Der zweite Teil trägt dem Anliegen Rechnung, den Dialog zwischen Christentum und Judentum nicht als Spezialthema in der Theologie, sondern als Querschnittsfrage aller theologischen Disziplinen zu verstehen. Daher wird in den Beiträgen danach gefragt, wie der jüdisch-christliche Dialog die jeweilige Disziplin verändert hat, inwiefern dem Dialog mit dem Judentum disziplinär Rechnung getragen wird, und welche Impulse aus der jeweiligen Fachdisziplin für den Dialog zwischen Christentum und Judentum ausgehen. Beigetragen haben Barbara Schmitz zur Exegese des Alten Testaments, Thomas Schumacher zur Exegese des Neuen Testaments, Johannes Heil zur Kirchengeschichte, Gregor Hoff zur Systematischen Theologie, Albert Gerhards und Stephan Wahle zur Liturgiewissenschaft, Christian Rutishauser zur Theologie der Spiritualität, Heinz-Günther Schöttler zur Pastoraltheologie und Jan Woppowa zur Religionspädagogik.
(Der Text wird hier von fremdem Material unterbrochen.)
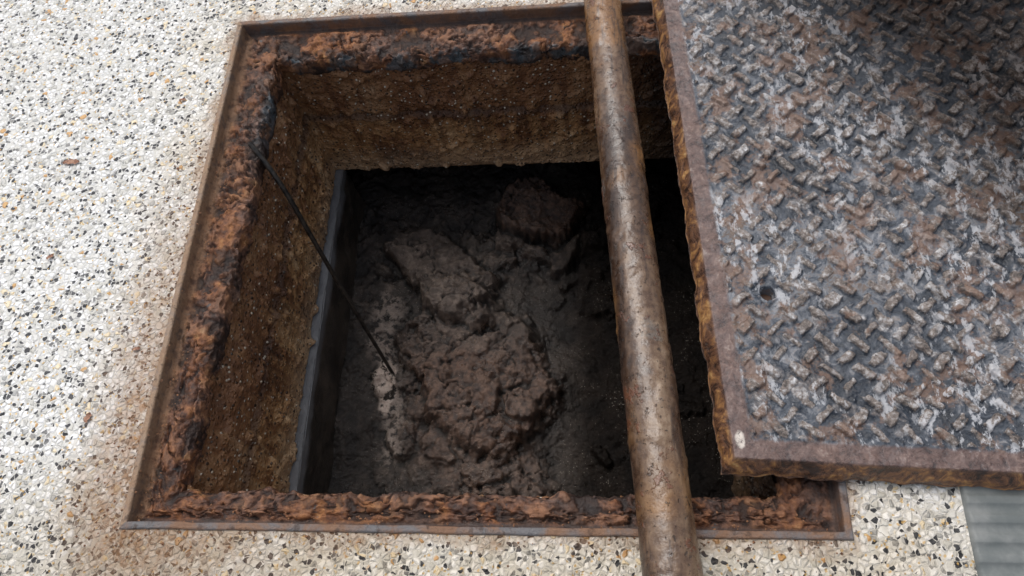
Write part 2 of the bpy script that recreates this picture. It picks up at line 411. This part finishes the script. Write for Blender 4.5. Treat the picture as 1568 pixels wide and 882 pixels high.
Zb=(np.roll(Z,4,0)+np.roll(Z,-4,0)+np.roll(Z,4,1)+np.roll(Z,-4,1)+np.roll(Z,8,0)+np.roll(Z,-8,0)+np.roll(Z,8,1)+np.roll(Z,-8,1))/8
crev=np.clip((Zb-Z-.0008)/.006,0,1)
grid_mesh("mud",X,Y,Z,mat_mud(),attrs={"h":hh,"crev":crev,"red":np.clip(1.0*m3+.8*m2*sst(.42,.30,Y)+.6*m6,0,1),"pale":np.clip(blob+.40*pl(seg(.13,.45,.16,.20),.020,.012)+.8*pl(np.hypot((X-.148)*1.4,Y-.262),.012,.006),0,1)})
# ================================================================ COVER
S,T=.70,.68
e1=np.array([.9989,-.048]);e2=np.array([-.063,.998]);P0=np.array([.641,.0715])
neg=[-.0110,-.0108,-.0100,-.008,-.006,-.004,-.002,-.0008]
sa=np.array(neg+list(np.arange(0,.50,.00115))+list(np.arange(.50,S,.004))+[S]+[S-q for q in neg[::-1]])
ta=np.array(neg+list(np.arange(0,.66,.00115))+list(np.arange(.66,T,.004))+[T]+[T-q for q in neg[::-1]])
s,t=np.meshgrid(sa,ta,indexing='ij');z0=s*0
de=np.minimum(np.minimum(s,S-s),np.minimum(t,T-t))
jx=s+(fbm(s,t,z0,45,3,.6)-.5)*.009;jy=t+(fbm(s+4,t,z0,45,3,.6)-.5)*.009
p=(jx+jy)/2**.5;q=(jy-jx)/2**.5;c=.0222
i=np.floor(p/c);j=np.floor(q/c);u=p-(i+.5)*c;v=q-(j+.5)*c
rnd=hsh(i,j,i*0+3);rnd2=hsh(i,j,i*0+11)
par=((i+j)%2)==0
a_=np.where(par,u,v)+(rnd-.5)*.003;b_=np.where(par,v,u)+(rnd2-.5)*.002
L=.0132*(.75+.4*rnd2);Wd=.0039*(.75+.5*rnd)
rr=np.maximum(np.abs(a_)/L,np.abs(b_)/(Wd*(1.10-.2*np.abs(a_)/L)))
wear=fbm(s,t,z0+2,14,4);fine=fbm(s,t,z0,220,4,.6);med=fbm(s,t,z0+6,75,5,.65)
bar=(1-sst(.84,1.04,rr+(med-.5)*1.5))*sst(.020,.025,de)
bh=.0040*(.30+.9*sst(.30,.62,1-wear*.9))*(.45+.85*rnd)
crust=fbm(s+3,t,z0,55,5,.6);crust=sst(.52,.62,crust)*sst(.02,.03,de)
zz=.030+bar*bh+(fine-.5)*.0012+(med-.5)*.0030*sst(.02,.03,de)+(wear-.5)*.002+crust*.0014
zz+=.0012*(1-sst(.020,.025,de))
hd=np.hypot(s-.063,(t-.181));hdn=hd+(med-.5)*.010
rim=1-sst(.013,.018,hdn)
bar=np.clip(bar+crust*.35,0,1)*(1-rim);zz=zz-rim*.0032
zz=zz-(1-sst(.0068,.0088,hd+(med-.5)*.003))*.018
zz=np.where(de<0,.031-np.clip(-de/.010,0,1)*.015+(med-.5)*.005*np.clip(-de/.004,0,1),zz)
zz=np.where(de<-.0105,.006,zz)
eg=np.clip(-de/.01,0,1)*(fbm(s,t,z0+9,50,4)-.5)*.008
XX=P0[0]+e1[0]*(s+eg)+e2[0]*t;YY=P0[1]+e1[1]*s+e2[1]*(t+eg)
chip=(1-sst(.003,.005,np.hypot((s-.008),(t-.018)*.5)+(med-.5)*.008))
cov=bpy.data.objects.new("manhole_cover",None);sc.collection.objects.link(cov)
lid=grid_mesh("checker_plate",XX,YY,zz,mat_lid(),attrs={"bar":bar,"edge":de,"s":s,"t":t,"chip":chip});lid.parent=cov
RU=mat_simple("dark_rust",(.04,.022,.016),(.14,.07,.04))
def box(name,a,b,mat,par):
    c8=[]
    for z in (a[2],b[2]):
        for (ss,tt) in ((a[0],a[1]),(b[0],a[1]),(b[0],b[1]),(a[0],b[1])):
            xy=P0+e1*ss+e2*tt;c8.append((xy[0],xy[1],z))
    o=poly_mesh(name,c8,[(3,2,1,0),(4,5,6,7),(0,1,5,4),(1,2,6,5),(2,3,7,6),(3,0,4,7)],mat);o.parent=par
box("plate_underside",(.002,.002,.010),(S-.002,T-.002,.0115),RU,cov)
for k in range(4):box("rib_%d"%(k+1),(.03+k*.20,.03,.0035),(.038+k*.20,T-.03,.0098),RU,cov)
# ================================================================ PIPE
na,nl=72,600
yy=np.linspace(1.05,-.30,nl);th=np.arange(na)/na*2*math.pi
TH,YL=np.meshgrid(th,yy,indexing='ij')
k=(.69-YL)/.73
cx=.522+(.574-.522)*k;rad=.0243+(.0276-.0243)*k
nx_,ny_,nz_=np.cos(TH)*.03+cx,YL,np.sin(TH)*.03
nz=fbm(nx_,ny_,nz_,26,4)-.5;nz2=fbm(nx_,ny_,nz_,120,4,.6)-.5
fk=sst(.60,.66,fbm(nx_+2,ny_,nz_,45,4,.6))
cz=.0243+.004+(.0335-.0283)*k
rad2=rad+nz*.0022+nz2*.0010+fk*.0010
PX=cx+np.cos(TH)*rad2;PZ=cz+np.sin(TH)*rad2
def ringcols(idx,r):
    return (cx[:,idx:idx+1]+np.cos(TH[:,idx:idx+1])*r,YL[:,idx:idx+1],cz[:,idx:idx+1]+np.sin(TH[:,idx:idx+1])*r)
i0=ringcols(0,.020);i1=ringcols(nl-1,.023)
PXa=np.concatenate([i0[0],PX,i1[0],i0[0]],1);PYa=np.concatenate([i0[1],YL,i1[1],i0[1]],1);PZa=np.concatenate([i0[2],PZ,i1[2],i0[2]],1)
grid_mesh("steel_pipe",PXa,PYa,PZa,mat_pipe(),True)
# ================================================================ ROD
pts=[Vector((.050,.500,-.008)),Vector((.076,.475,-.042)),Vector((.098,.430,-.155)),Vector((.125,.380,-.275)),Vector((.156,.325,-.415)),Vector((.160,.318,-.435))]
cu=bpy.data.curves.new("rod",'CURVE');cu.dimensions='3D';cu.bevel_depth=.0038;cu.bevel_resolution=4
sp=cu.splines.new('NURBS');sp.points.add(len(pts)-1);sp.order_u=3;sp.use_endpoint_u=True
for a,b,r_ in zip(sp.points,pts,(1,1,.95,.85,.8,.8)):a.co=(*b,1);a.radius=r_
cu.materials.append(mat_simple("dark_wet_steel",(.008,.008,.009),(.05,.042,.035),120,.4))
ro=bpy.data.objects.new("metal_rod",cu);sc.collection.objects.link(ro)
# ================================================================ LEAVES / CRUMBS
LM=mat_simple("dry_leaf_brown",(.20,.09,.055),(.42,.24,.16),200,.7)
def leaf(x,y,l,w,ang):
    vs=[];fs=[];n=9
    for k in range(n):
        f=k/(n-1);ww=w*math.sin(math.pi*min(max(f*.94+.03,0),1))**.8*(1+.25*math.sin(k*2.3))
        for sgn,hz in ((-1,.003),(0,.0012),(1,.0026)):
            lx=(f-.5)*l;ly=sgn*ww/2+.1*w*math.sin(f*4)
            vs.append((x+lx*math.cos(ang)-ly*math.sin(ang),y+lx*math.sin(ang)+ly*math.cos(ang),hz+.001*math.sin(f*7+sgn)))
    for k in range(n-1):
        for q in range(2):a=k*3+q;fs.append((a,a+1,a+4,a+3))
    poly_mesh("dry_leaf",vs,fs,LM,True)
leaf(-.192,.473,.024,.009,.1);leaf(-.179,.329,.010,.006,.8);leaf(-.032,.203,.010,.005,.4);leaf(-.070,.120,.012,.008,1.4);leaf(-.055,.57,.009,.005,.3)
cv=[];cf=[]
for k in range(800):
    sd=rng.rand()
    if sd<.55:x=-abs(rng.normal(0,.035))+.03;y=rng.uniform(-.02,.5)
    else:x=rng.uniform(-.05,.75);y=rng.normal(.012,.02)
    ins=(x>.008 and y>.008 and x<W-.008 and y<D-.008)
    if x>.035 and y>.028:continue
    z=-.012 if ins else .0
    r=rng.uniform(.0005,.0019);b=len(cv)
    for v in ((1,0,0),(-1,0,0),(0,1,0),(0,-1,0),(0,0,1),(0,0,-.5)):
        cv.append((x+v[0]*r*rng.uniform(.6,1.3),y+v[1]*r*rng.uniform(.6,1.3),z+r*.4+v[2]*r*rng.uniform(.5,.9)))
    for f in ((0,2,4),(2,1,4),(1,3,4),(3,0,4),(2,0,5),(1,2,5),(3,1,5),(0,3,5)):cf.append(tuple(b+q for q in f))
poly_mesh("rust_crumbs",cv,cf,mat_simple("rust_flake",(.10,.045,.025),(.32,.16,.08),300,.8))
# ================================================================ LIGHT
w=bpy.data.worlds.new("World");sc.world=w;w.use_nodes=True;nt=w.node_tree
bg=nt.nodes["Background"];sky=nt.nodes.new("ShaderNodeTexSky");sky.sky_type='NISHITA';sky.sun_disc=False
el,az=math.radians(62),math.radians(-35)
sky.sun_elevation=el;sky.sun_rotation=az;sky.dust_density=5;sky.air_density=1.2
hs=nt.nodes.new("ShaderNodeHueSaturation");hs.inputs["Saturation"].default_value=.42
nt.links.new(sky.outputs[0],hs.inputs["Color"]);nt.links.new(hs.outputs[0],bg.inputs[0]);bg.inputs[1].default_value=.148
sl=bpy.data.lights.new("sun",'SUN');sl.energy=1.2;sl.angle=math.radians(40);sl.color=(1,.985,.96)
so=bpy.data.objects.new("sun",sl);sc.collection.objects.link(so)
dv=Vector((math.sin(az)*math.cos(el),math.cos(az)*math.cos(el),math.sin(el)))
so.rotation_euler=dv.to_track_quat('Z','Y').to_euler()
# ================================================================ CAMERA
cd=bpy.data.cameras.new("camera");cd.sensor_width=36;cd.lens=27.51;cd.clip_start=.02;cd.clip_end=300
co=bpy.data.objects.new("camera",cd);sc.collection.objects.link(co)
co.location=(.5092,-.1103,.8157);co.rotation_euler=tuple(math.radians(q) for q in (25.298,6.040,1.710))
sc.camera=co
sc.view_settings.view_transform='Standard';sc.view_settings.look='None';sc.view_settings.exposure=0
Die in Kooperation mit der Akademie Domschule Würzburg veranstaltete Buchpräsentation startete als Fortbildungsveranstaltung mit dem Format „Dialog live“, einem Gespräch zwischen der Rabbinerin Dr. Ulrike Offenberg und Dr. Christian Rutishauser, gefolgt von zwei Workshops von Professorin Schmitz und Professor Woppowa.

Am Abend folgte die eigentliche Buchpräsentation. Der Trierer Weihbischof Jörg Michael Peters, Mitglied der Unterkommission für die religiösen Beziehungen zum Judentum der Deutschen Bischofskonferenz, bezeichnete Dialog als Leitbegriff kirchlichen Handelns. Von und mit anderen zu lernen sei eine menschliche Grunderfahrung. „Natürlich gibt es Dialoge, die scheitern, aber es gibt auch gelungene.“ Persönlich habe er im Umgang mit jüdischen Menschen „vieles gelernt und manches verstehen gelernt“. Dr. Josef Schuster, Präsident des Zentralrats der Juden in Deutschland, war mit einer Videobotschaft zugeschaltet. Er fragte kritisch, wie frei die jüdische Gemeinschaft in Deutschland sei, wenn für ihre Veranstaltungen und Einrichtungen Polizeischutz notwendig sei. Schuster attestierte, dass der jüdisch-christliche Dialog in Würzburg funktioniere. „Abgeschlossen wird er aber nie sein.“

Friedhelm Pieper, evangelischer Präsident des Deutschen Koordinierungsrats der Gesellschaften für christlich-jüdische Zusammenarbeit, nannte das Handbuch einen hervorragenden Beitrag zur Vertiefung des jüdisch-christlichen Dialogs. Das Konzilsdokument „Nostra Aetate“ sei in diesem Zusammenhang ein wichtiger Meilenstein gewesen. Besorgt fragte er, wie die neue Welle des Antisemitismus, die in Folge des brutalen Überfalls der Hamas auf Israel vom 7. Oktober 2023 entstanden sei, überwunden werden könne. „Die Kirchen müssen sich dieser gefährlichen Entwicklung entgegenstellen.“

Abschluss und inhaltlicher Höhepunkt war ein Vortrag von Professor em. Dr. Michael Wolffsohn, langjähriger Historiker an der Universität der Bundeswehr in München, zum Thema „Rivalität und Feindschaft zwischen Judentum und Christentum. Absurd?“. In seinem Vortrag zeichnete er die wechselvollen, oft von Gewalt geprägten Beziehungen zwischen Judentum und Christentum nach. Angesichts des akuten Nahostkonflikts plädierte er für die Notwendigkeit, differenziert zu bleiben. Die biblischen Landeroberungstexte gelte es zum Beispiel nicht als Geschichtsschreibung zu lesen, sondern als Wunschdenken von Unterdrückten, so wie ein zur Gewalt greifendes Israel heute nicht antisemitisch verurteilt werden dürfe, sondern als menschliche, allzu menschliche Reaktion auf Terror zu verstehen sei. Wolffsohn führte eindrücklich vor Augen, dass der jüdisch-christliche Dialog keine Nebensache darstellt. Vielmehr treffe er jüdische und christliche Existenz im Kern und frage nach dem, was Menschsein heute bedeutet.

Christian Ruthishauser/Barbara Schmitz/Jan Woppowa (Hrsg.): Jüdisch-christlicher Dialog. Ein Studienhandbuch für Lehre und Praxis. 266 Seiten. 39 Euro. UTB Stuttgart 2024, ISBN 978-3825262594.